Your boat is moored on the black canal
and the woman is playing the cello for you,
long low notes the colour of crows’ wings.
You are a sound-box, air vibrates inside your bones
as each note elongates, a dark expanse –
are you under her protection, or is it a baffle
she draws around you, words becoming lost
in the rasp of bow against wire, your skull
full of overtones. Where were you trying to go that day
as you crossed the fields when the planes came,
droning low, forcing you down with the weight
of the sound in your head – you lay it seemed
for hours, pressed to the earth, unable to move
till the sound cleared, the weight eased
from your bones and you ran, away from
the terror of air, the fields’ aphasic spaces.
Where were you going? You can’t remember, and now
you’re moored in the long box of your boat, and the woman
is playing the cello for you, the sound closing
over your head like black water, like crows’ wings.
Poets, Various. The Forward Book of Poetry 2019 (Kindle Locations 1714-1729). Forward Arts Foundation. Kindle Edition.
Analysis
On the Black Canal can be interpreted to be about a myriad of different things. To me, I believe it is a piece that represents death but on the first glance, I thought it was about depression and the negative feelings of sorrow.
In the introduction which states ‘Your boat is moored on the black canal’ acts as a metaphor for a coffin that is anchored like a boat in the canal. The word moored emphasises the boat imagery but to reinforce the funeral ambience we are introduced to a woman playing the cello for the deceased.
How do we know that the person in this piece is deceased?
Firstly we know they are deceased because the piece is written in second person. This gives us the ambience of a speech almost resembling a eulogy. Through the use of ‘you’ and ‘your’ we get a sense of distance and less impersonal tone almost as distant and stark as death.

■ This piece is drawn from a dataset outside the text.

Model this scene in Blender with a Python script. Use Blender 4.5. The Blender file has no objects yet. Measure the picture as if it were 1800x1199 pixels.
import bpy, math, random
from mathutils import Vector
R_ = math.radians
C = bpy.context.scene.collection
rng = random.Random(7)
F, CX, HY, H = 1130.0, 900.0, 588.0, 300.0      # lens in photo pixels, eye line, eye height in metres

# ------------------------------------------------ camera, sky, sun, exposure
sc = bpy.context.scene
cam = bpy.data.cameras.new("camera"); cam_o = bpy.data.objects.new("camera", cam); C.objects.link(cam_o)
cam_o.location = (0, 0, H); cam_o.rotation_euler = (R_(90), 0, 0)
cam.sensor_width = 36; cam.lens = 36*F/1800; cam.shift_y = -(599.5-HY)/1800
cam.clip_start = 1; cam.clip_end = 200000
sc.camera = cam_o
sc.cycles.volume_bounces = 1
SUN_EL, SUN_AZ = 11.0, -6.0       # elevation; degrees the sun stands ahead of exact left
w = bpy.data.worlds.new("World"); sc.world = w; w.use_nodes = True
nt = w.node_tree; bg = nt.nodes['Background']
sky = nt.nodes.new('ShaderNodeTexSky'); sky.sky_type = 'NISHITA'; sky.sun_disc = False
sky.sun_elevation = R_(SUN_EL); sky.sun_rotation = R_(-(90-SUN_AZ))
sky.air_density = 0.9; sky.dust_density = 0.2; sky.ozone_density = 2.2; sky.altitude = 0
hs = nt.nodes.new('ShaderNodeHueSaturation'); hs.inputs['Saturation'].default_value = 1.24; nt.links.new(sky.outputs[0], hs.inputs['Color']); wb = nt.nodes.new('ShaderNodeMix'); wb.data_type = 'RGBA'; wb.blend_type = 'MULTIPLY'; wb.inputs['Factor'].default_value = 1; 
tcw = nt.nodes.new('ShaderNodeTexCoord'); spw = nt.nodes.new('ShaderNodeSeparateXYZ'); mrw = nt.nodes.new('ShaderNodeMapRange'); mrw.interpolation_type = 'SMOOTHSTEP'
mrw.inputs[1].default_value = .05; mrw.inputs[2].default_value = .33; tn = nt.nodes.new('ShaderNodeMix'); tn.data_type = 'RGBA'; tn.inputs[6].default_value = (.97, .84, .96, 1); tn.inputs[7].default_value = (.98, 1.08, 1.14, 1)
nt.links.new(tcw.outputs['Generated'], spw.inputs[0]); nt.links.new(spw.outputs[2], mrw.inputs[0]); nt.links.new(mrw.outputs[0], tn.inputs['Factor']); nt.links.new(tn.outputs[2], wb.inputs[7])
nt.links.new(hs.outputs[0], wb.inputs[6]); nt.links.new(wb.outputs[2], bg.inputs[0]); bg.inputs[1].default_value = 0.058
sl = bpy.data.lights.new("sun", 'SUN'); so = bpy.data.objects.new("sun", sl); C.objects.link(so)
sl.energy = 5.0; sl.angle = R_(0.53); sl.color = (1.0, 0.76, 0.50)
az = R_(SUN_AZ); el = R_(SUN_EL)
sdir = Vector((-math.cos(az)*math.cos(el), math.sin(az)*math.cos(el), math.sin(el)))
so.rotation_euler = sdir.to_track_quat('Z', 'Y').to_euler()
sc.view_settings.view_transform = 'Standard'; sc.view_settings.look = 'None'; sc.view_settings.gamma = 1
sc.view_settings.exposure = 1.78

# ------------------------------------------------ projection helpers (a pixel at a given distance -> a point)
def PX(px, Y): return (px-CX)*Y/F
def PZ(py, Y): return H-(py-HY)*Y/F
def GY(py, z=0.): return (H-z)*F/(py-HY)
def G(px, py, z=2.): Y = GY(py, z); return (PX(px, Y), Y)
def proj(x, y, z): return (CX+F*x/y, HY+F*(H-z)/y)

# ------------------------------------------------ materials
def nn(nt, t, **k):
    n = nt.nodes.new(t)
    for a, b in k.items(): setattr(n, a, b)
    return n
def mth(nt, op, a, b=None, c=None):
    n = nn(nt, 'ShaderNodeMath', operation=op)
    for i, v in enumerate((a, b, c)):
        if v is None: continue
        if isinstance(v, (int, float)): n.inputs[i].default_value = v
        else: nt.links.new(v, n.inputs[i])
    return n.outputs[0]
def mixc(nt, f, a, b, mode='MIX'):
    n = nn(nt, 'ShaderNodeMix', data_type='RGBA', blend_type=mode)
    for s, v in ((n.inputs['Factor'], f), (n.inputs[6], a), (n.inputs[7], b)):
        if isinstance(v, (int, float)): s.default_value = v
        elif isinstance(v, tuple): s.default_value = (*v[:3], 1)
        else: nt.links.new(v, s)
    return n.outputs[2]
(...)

Secondly the imagery of death is weaved into this piece. For instance, the use of the words such as:
‘Black Canal’
colour of crows’ wings.
pressed to the earth,
you ran, away from
the terror of air, the fields
Another compelling aspect of this poem is the rhetorical questions that the reader cannot answer, the writer did not tell and the subjects did not reveal. This includes the repeated questions of
are you under her protection, or is it a baffle
Where were you trying to go that day
as you crossed the fields when the planes came,
Where were you going?
To conclude, I find the use of repetition of the subject matter at the beginning and the end of the piece very dynamic. This repetition adds to the solemnness of this piece.
I also find it compelling that the free verse aspect of this poem also resembles water when it reflects almost like a ripple caused by a ‘boat/coffin’ moored on a body of water.